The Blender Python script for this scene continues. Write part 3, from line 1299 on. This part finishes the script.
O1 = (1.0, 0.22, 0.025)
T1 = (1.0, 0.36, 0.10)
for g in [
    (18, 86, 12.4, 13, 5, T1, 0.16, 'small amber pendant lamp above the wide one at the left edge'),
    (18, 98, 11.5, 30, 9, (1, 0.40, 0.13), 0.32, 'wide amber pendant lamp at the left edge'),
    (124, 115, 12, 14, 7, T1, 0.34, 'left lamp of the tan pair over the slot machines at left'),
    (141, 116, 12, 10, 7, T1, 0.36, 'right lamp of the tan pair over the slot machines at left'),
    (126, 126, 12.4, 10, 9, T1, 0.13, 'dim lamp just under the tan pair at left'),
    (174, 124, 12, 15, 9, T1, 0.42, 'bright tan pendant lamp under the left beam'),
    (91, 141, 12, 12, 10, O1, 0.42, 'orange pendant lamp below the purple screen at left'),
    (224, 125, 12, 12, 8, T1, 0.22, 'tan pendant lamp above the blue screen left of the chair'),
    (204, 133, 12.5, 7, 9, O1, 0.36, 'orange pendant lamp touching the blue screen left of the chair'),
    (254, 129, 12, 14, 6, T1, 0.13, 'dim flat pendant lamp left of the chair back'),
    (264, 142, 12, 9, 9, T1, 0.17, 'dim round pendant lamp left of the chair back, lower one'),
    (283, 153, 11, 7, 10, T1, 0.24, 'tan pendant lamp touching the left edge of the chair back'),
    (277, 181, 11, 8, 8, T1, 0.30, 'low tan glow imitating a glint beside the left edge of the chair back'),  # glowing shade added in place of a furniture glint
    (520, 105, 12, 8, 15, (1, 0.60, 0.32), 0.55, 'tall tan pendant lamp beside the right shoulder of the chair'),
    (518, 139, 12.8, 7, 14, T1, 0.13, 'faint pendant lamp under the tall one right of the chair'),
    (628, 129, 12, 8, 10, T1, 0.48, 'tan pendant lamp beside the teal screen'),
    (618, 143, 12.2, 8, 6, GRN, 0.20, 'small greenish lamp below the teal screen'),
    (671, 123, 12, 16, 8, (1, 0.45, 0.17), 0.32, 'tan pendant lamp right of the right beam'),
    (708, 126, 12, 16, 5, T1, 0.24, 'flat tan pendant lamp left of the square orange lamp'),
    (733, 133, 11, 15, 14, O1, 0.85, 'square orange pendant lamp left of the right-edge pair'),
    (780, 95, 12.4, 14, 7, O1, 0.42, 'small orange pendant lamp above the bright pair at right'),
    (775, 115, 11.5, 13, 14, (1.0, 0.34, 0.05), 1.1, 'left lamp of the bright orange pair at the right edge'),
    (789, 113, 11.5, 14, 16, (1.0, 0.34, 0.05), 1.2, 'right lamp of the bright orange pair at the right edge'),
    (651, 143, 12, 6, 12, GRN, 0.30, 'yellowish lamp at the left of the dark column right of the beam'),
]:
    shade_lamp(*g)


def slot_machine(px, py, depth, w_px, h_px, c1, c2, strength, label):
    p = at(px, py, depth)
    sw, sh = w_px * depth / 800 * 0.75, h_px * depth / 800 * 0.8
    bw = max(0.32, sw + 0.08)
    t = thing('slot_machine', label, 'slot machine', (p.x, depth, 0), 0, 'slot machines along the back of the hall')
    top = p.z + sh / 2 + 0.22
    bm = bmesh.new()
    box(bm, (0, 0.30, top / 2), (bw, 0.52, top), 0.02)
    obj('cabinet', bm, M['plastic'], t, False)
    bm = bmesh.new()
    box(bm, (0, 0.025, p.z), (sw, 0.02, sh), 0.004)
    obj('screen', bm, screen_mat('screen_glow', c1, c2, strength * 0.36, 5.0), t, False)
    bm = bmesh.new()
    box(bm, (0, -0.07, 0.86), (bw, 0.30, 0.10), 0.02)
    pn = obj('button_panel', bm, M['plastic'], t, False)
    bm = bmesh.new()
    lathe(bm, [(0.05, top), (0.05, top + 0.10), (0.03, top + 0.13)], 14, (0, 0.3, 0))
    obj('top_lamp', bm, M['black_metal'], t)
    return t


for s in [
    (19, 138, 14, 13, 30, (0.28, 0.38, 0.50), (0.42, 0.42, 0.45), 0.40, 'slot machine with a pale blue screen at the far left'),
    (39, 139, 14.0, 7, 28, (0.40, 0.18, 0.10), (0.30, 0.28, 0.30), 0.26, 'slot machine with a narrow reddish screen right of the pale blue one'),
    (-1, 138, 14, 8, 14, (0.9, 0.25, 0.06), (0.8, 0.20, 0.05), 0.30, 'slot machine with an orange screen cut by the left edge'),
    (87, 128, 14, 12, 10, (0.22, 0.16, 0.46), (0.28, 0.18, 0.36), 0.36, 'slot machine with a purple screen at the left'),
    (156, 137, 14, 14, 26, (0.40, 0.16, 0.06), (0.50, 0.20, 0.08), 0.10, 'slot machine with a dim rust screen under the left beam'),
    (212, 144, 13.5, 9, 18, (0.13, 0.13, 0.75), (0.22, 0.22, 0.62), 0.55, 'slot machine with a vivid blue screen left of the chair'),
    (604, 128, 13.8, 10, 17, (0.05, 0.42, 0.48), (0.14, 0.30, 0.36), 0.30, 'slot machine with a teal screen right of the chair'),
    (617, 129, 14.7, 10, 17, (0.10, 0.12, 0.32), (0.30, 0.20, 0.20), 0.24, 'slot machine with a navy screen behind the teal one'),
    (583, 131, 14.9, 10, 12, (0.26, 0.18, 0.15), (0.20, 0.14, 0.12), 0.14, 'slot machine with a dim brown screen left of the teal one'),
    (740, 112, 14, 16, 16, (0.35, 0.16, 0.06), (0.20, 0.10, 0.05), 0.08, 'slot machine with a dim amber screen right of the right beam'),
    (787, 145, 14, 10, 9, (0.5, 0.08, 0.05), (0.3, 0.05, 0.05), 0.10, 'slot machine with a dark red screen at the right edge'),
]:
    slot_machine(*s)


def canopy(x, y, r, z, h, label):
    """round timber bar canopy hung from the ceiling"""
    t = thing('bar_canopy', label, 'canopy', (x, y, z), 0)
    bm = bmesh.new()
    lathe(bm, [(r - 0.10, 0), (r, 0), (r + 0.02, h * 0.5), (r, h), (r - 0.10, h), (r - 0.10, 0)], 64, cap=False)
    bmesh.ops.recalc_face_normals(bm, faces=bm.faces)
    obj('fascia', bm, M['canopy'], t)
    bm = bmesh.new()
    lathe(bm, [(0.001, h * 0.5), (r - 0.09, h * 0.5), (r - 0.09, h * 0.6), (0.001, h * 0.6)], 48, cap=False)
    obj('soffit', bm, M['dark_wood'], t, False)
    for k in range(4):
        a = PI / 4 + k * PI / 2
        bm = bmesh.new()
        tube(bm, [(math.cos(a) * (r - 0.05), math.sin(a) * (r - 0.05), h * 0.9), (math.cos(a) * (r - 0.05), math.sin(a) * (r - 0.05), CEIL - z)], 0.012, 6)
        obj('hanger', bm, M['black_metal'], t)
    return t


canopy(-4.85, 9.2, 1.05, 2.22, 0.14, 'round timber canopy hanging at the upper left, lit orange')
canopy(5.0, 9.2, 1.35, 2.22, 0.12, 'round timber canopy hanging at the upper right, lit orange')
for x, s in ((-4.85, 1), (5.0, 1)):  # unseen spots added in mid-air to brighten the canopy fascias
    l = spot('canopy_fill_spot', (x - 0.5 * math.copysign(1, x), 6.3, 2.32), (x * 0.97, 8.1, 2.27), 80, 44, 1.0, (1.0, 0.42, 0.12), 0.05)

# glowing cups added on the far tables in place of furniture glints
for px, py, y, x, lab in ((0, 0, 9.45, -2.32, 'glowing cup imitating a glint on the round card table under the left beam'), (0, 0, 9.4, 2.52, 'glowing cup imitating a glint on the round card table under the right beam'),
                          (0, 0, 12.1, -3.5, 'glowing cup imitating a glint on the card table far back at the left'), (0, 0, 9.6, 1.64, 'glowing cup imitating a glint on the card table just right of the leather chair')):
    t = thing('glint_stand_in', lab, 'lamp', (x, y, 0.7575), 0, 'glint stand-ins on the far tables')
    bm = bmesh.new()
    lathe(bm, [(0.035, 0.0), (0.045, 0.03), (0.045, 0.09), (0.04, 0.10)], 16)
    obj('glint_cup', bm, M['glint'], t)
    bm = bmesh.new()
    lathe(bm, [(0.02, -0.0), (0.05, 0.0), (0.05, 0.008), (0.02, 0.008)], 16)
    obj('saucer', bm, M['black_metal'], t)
━━━━━━━━━━
Problem description: Using the listing above, locate the lines that hold "from" and copy each one.

Correct result:
The Blender Python script for this scene continues. Write part 3, from line 1299 on. This part finishes the script.
    """round timber bar canopy hung from the ceiling"""